Nait, gmitklasiskupangbarat.or.id – “Satu per satu telur yang disimpan di rak telur pasti aman, tetapi telur yang disimpan dalam satu keranjang beresiko retak dan pecah. Demikian halnya dengan keluarga, perkumpulan ini untuk mempererat atau…? Apakah yang diharapkan, sad ending (akhir yang sedih) atau happy ending (akhir yang bahagia)?” Demikian salah satu pernyataan dalam khotbah oleh Pdt. Aneke Ina, S.Si.Teol dalam ibadah marga Bani Boys di Nait. Ibadah marga Bani Boys berlangsung pada 21 Oktober 2022.
Khotbah Pdt. Aneke Ina didasarkan pada Ayub 25:1-6. Ia menggambarkan kedekatan Ayub dan sahabat-sahabatnya seperti sebuah keluarga. Karena itu dalam kedekatan ditemukanlah perbedaan dan perselisihan. Salah satu sahabat Ayub yaitu Bildad memberikan pernyataan tentang tidak ada seorangpun benar di hadapan Tuhan, termasuk Ayub yang sementara menderita. Semua manusia hanyalah ulat. Ayub yang membutukan penguatan dari para sahabat, nyatanya tidak dipahami tetapi malah dipojokkan. Itulah resiko kedekatan, semakin dekat selalu saja akan ditemukan perbedaan yang jika tidak diatur dengan baik maka akan menjadi konflik berkepanjangan bagi keluarga. Dalam hal ini dibutuhkan pengorbanan. Sebagai keluarga sedarah dalam satu garis keturunan, tidak berarti memiliki karakter yang sama. Pasti terdapat perbedaan. Maka tiap perbedaan itu kiranya saling melengkapi dan dilakukan dalam kerendahan hati dan berkorban.

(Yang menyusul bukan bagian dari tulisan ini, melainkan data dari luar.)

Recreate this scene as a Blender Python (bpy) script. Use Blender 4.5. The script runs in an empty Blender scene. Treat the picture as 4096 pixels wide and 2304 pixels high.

Ibadah marga atau kelompok kekerabatan atau keluarga Bani Boys merupakan ibadah kesepuluh dari lima belas marga di GMIT Jemaat Oemathonis Nait. Ibadah ini dihadiri oleh keturunan Sus Boys dan Laku Tasi yang terdapat di Nait, Bone, Taloitan, Oenesu dan Kupang. Anak-anak dari Sus Boys dan Laku Tasi yaitu Tabita Bani Boys menikah dengan Mateos Lopmata, Tomas Bani Boys menikah dengan Beciba Oebeu, Lazarus Bani Boys menikah dengan Yuliana Kaen, Berbelina Bani Boys menikah dengan Tertulianus Timuli, Regina Bani Boys dan Rahel Bani Boys menikah dengan Soleman Kitu. Sampai tahun 2022 keturunan keluarga Bani Boys ini telah mencapai enam generasi. Mereka tersebar sampai Papua dan Kalimantan.
Setelah ibadah berlangsung dilaksanakan permainan untuk kembali mengakrabkan keluarga. Anak-anak sampai para lanjut usia terlibat dalam permainan. Keceriaan tampak dalam wajah mereka.
Bagian penting dalam kegiatan ibadah marga adalah penuturan silsilah keluarga. Sebuah tim dibentuk untuk menuliskan silsilah. Hasil penelurusan dipresentasikan untuk diketahui setiap keluarga. Setiap orang yang disebut namanya berdiri agar dikenali. Nama keturunan yang berada di negeri perantauan disebutkan. Beberapa keluarga yang dekat di sekitar Kupang atau Kupang tidak sempat hadir, tetapi tetap berbagi kabar. Perbaikan daftar silsilah disampaikan untuk melengkapi. Di akhir kegiatan terlihat semua berkumpul dan berbicara bersama tentang keberlangsung perkumpulan keluarga.